In this case when applied to the Nigerian setting, it is the total lack of consciousness about their power and seeming absence of eagerness to protect their freedoms, that will make the prevalence and survival of democracy in Nigeria a questionable prospect. It is the “sentiments of pride and duty” as rightly observed by Mr. Burke, that make people independent and also desirous of freedom. Where these sentiments are numbed by despair, eroded by disabilities or voided entirely by ignorance, the zeal and desire for a judicious system of government vanishes, and in its place the arbitrary rule of a clique is substituted.
This seems to be the trend towards which Nigeria is headed, on account of the want of determination by the people to protect their own inherent rights and to safeguard their democratic space in accordance with the dictates of reason and of enlightened self-interest. The ad hoc and desultory observance of the rules of the game in democracy as well as the wholesale and almost universal negligence by the people of their duties towards upholding the civil society by way of active participation and interest in all manners of decisions and policies, have made it possible for a narrow circle of persons to take over that space, and exercise rights and prerogatives that are beyond the regular remits of politics.
This arbitrary and irregular exercise of power has now introduced impunity and authoritarianism into our democracy which has so far translated into inadequacies and improvisations in the practice of this system of government. It is these deficiencies that would ultimately be the undoing of the democratic order in this country, and the restoration of arbitrary rule and unwholesome practices in government. To avoid such outcomes, it is imperative that the quality of representation is improved above all else in our government. To do this will require an enlightened citizenry that is conscious of its duties and interests, and the long-term prospects of stable and accountable government towards its greatness.

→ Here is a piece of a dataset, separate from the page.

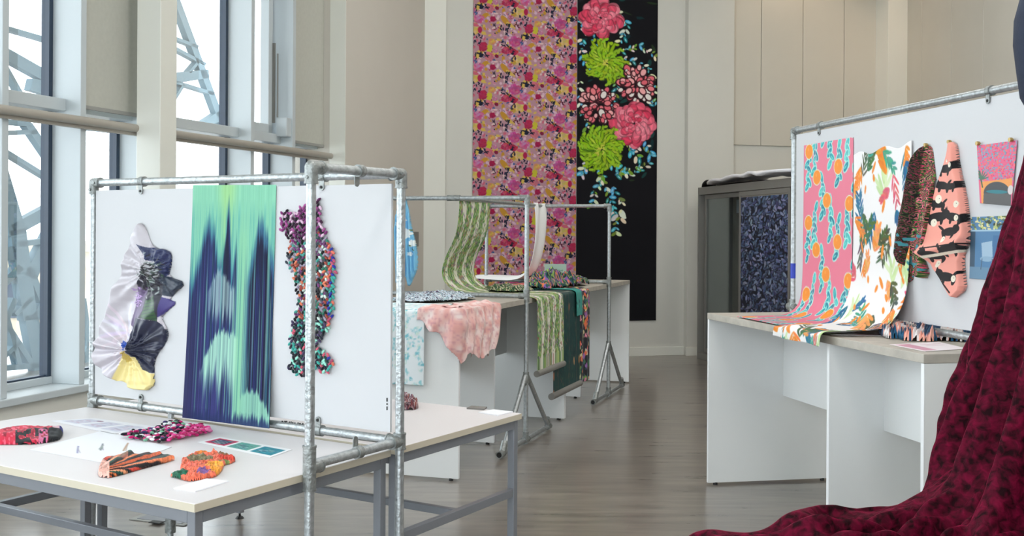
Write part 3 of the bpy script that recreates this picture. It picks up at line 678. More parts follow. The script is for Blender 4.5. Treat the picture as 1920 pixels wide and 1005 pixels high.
def dark_banner():
    cv = Canvas(152, 760, (14, 14, 20), 1.4); random.seed(5); oy = 160   # rows above the picture first
    T = lambda x, y: (x - 1080, y + oy)
    blu, cre, tea = (70, 172, 204), (222, 220, 200), (20, 84, 84)
    for _ in range(60):
        x, y = T(random.uniform(1084, 1226), random.uniform(-150, 330)); cv.ell(x, y, random.uniform(4, 11), random.uniform(1.6, 4), random.uniform(0, 3.1), random.choice([(14, 48, 52), (20, 62, 60), (34, 52, 30)]))
    def sprig(pts, n=9, sz=7):
        for k in range(n):
            t = k / (n - 1) * (len(pts) - 1); i = min(int(t), len(pts) - 2); f = t - i
            x = pts[i][0] * (1 - f) + pts[i + 1][0] * f; y = pts[i][1] * (1 - f) + pts[i + 1][1] * f
            a0 = math.atan2(pts[i + 1][1] - pts[i][1], pts[i + 1][0] - pts[i][0])
            for sgn in (-1, 1):
                a = a0 + sgn * random.uniform(.5, 1.1); c = jitter(random.choice([blu, blu, cre, cre, (120, 150, 60), (30, 120, 130)]), 18); L = sz * random.uniform(.6, 1.7); x += random.uniform(-2.5, 2.5); y += random.uniform(-2.5, 2.5)
                X, Y = T(x, y); cv.petal(X, Y, L, L * .5, a, c, soft=.6)
                if c[0] < 110: cv.petal(X + math.cos(a) * L * .3, Y + math.sin(a) * L * .3, L * .5, L * .18, a, (150, 210, 226), soft=.6)
            X, Y = T(x, y); cv.ell(X, Y, .9, .9, 0, (150, 150, 110))
    for oyy in (0, -300):
        sprig([(1120, 78 + oyy), (1095, 60 + oyy), (1086, 40 + oyy)], 6); sprig([(1150, 8 + oyy), (1172, 40 + oyy), (1160, 70 + oyy)], 9, 8); sprig([(1160, 90 + oyy), (1190, 78 + oyy), (1224, 95 + oyy)], 10, 7); sprig([(1165, 105 + oyy), (1195, 108 + oyy), (1214, 122 + oyy)], 7, 7); sprig([(1092, 70 + oyy), (1086, 95 + oyy), (1100, 120 + oyy)], 7)
        sprig([(1084, 150 + oyy), (1086, 200 + oyy), (1100, 232 + oyy)], 9, 7); sprig([(1160, 130 + oyy), (1150, 170 + oyy), (1140, 210 + oyy)], 9, 8); sprig([(1222, 190 + oyy), (1212, 165 + oyy)], 6, 8)
    sprig([(1170, 262), (1195, 285)], 6, 9); sprig([(1140, 300), (1180, 322), (1214, 295)], 9, 9); sprig([(1120, 310), (1135, 350), (1150, 385), (1152, 425)], 13, 9); sprig([(1098, 300), (1088, 318)], 5, 10); sprig([(1128, 320), (1112, 350), (1108, 372)], 7, 9); sprig([(1180, 270), (1206, 262), (1220, 282)], 6, 8); sprig([(1145, 340), (1162, 372), (1160, 400)], 7, 10); sprig([(1150, 318), (1196, 306)], 6, 8); sprig([(1215, 130), (1224, 160)], 5, 8)
    def peony(x, y, R, a=(206, 52, 84), b=(238, 140, 158)):
        x, y = T(x, y)
        for ring in range(6):
            r = R * (1 - ring * .165); n = int(15 - ring * 1.5)
            for k in random.sample(range(n), n):
                g = k * 2 * math.pi / n + ring * .4 + random.uniform(-.2, .2); rr = r * random.uniform(.5, .76); t = random.random() ** .8
                c = tuple(a[i] * (1 - t) + b[i] * t for i in range(3)); s = r * .34
                cv.ell(x + math.cos(g) * rr, y + math.sin(g) * rr * .98, s * 1.1, s * .85, g, tuple(v * .72 for v in c)); cv.ell(x + math.cos(g) * rr * 1.04, y + math.sin(g) * rr * 1.02, s, s * .62, g + .3, c)
                cv.ell(x + math.cos(g) * rr * 1.2, y + math.sin(g) * rr * 1.18, s * .55, s * .16, g + 1.57, tuple(min(255, v * 1.12) for v in c))
    def mum(x, y, R):
        x, y = T(x, y)
        for ring in range(6):
            n = [24, 20, 17, 13, 9, 5][ring]; L = R * [1, .86, .7, .54, .38, .24][ring]
            for k in random.sample(range(n), n):
                g = k * 2 * math.pi / n + ring * .21 + random.uniform(-.2, .2); l = L * random.uniform(.74, 1.1); w = R * .13
                x0, y0 = x + math.cos(g) * l * .3, y + math.sin(g) * l * .3
                cv.petal(x0, y0, l * .74, w * 1.35, g, (62, 96, 14)); cv.petal(x0, y0, l * .7, w * .95, g, jitter((146, 186, 34), 14)); cv.ell(x + math.cos(g + .12) * l * .97, y + math.sin(g + .12) * l * .97, w * .7, w * .45, g + 1.2, jitter((150, 190, 40), 10))
                if k % 3 == 0: cv.petal(x0, y0, l * .55, w * .25, g, (214, 216, 96))
        for k in range(10): cv.petal(x + random.uniform(-8, 6), y + random.uniform(-8, 8), 7, 2.2, random.uniform(0, 6), (206, 200, 84))
    def carn(x, y, R):
        X, Y = T(x, y)
        for k in range(80):
            g = random.uniform(0, 6.28); r = R * random.uniform(.1, .95) ** .6; c = random.choice([(234, 128, 136), (226, 104, 118), (240, 172, 174), (232, 226, 222), (228, 112, 124)])
            s = R * random.uniform(.1, .22); cv.ell(X + math.cos(g) * r, Y + math.sin(g) * r, s * 1.35, s * 1.05, g, (60, 24, 32)); cv.ell(X + math.cos(g) * r, Y + math.sin(g) * r - .5, s, s * .72, g, c)
    for dy in (0, -262): mum(1125, 272 + dy - (0 if dy == 0 else 0), 43) if dy == 0 else None
    peony(1122, 30, 40); mum(1132, 112, 43); carn(1190, 150, 34); carn(1120, 190, 34); peony(1186, 223, 43); peony(1150, -90, 40); mum(1115, -40, 34)
    mum(1125, 272, 43)
    return cv
def flat_cloth(name, f, k0, k1, z0, z1, n, cv, W, Hh, m, label, cat, group=None, nu=None, nv=None, parent=None, solid=.004):
    nu = nu or int(W * 1.15); nv = nv or int(Hh * 1.15); K, Z = np.meshgrid(np.linspace(k0, k1, nu), np.linspace(z1, z0, nv))
    x, y, z = f(K, n + 0 * K, Z); P = np.stack([x, y, z + 0 * x], -1); U, V = np.meshgrid(np.linspace(0, W - 1, nu), np.linspace(0, Hh - 1, nv))
    return tag(grid_mesh(name, P, cv.sample(U, V), m, parent, solid=solid), label, cat, group)
kz = lambda py, Y: H - (py - 435.5) * Y / F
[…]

This requirement is manifest now more than ever before, where despair seems to be the order of the day and as satisfaction is waning ever more rapidly to the point of it being nonexistence. The dictates and paramountcy of reason are desperately required towards creating this groundswell of enlightenment and responsibility towards taking our destiny into our own hands. In aspiring to do so, we should bear the wise words of Mr. Burke in mind when he wrote thus, “Before men are put forward into the great trusts of the State, they ought by their conduct to have obtained such a degree of estimation in their country as may be some sort of pledge and security to the public that they will not abuse those trusts.”
It is time Nigerians awoke from their slumber and shake themselves free of the fetters that have prevented them from enjoying the privileges of democracy fully as others are fortunate to have done elsewhere, by taking their destinies into their own hands. They should learn quickly to make the right choices in electing the right people into offices lest they perpetuate the desultory and indifferent system of democracy that has been foisted upon them since 1999. The real task should be this awakening and not repeating the same acts of going to the polls every fourth year to put the same groups of people into office, whose performances are below our expectations, and their recall above our reach.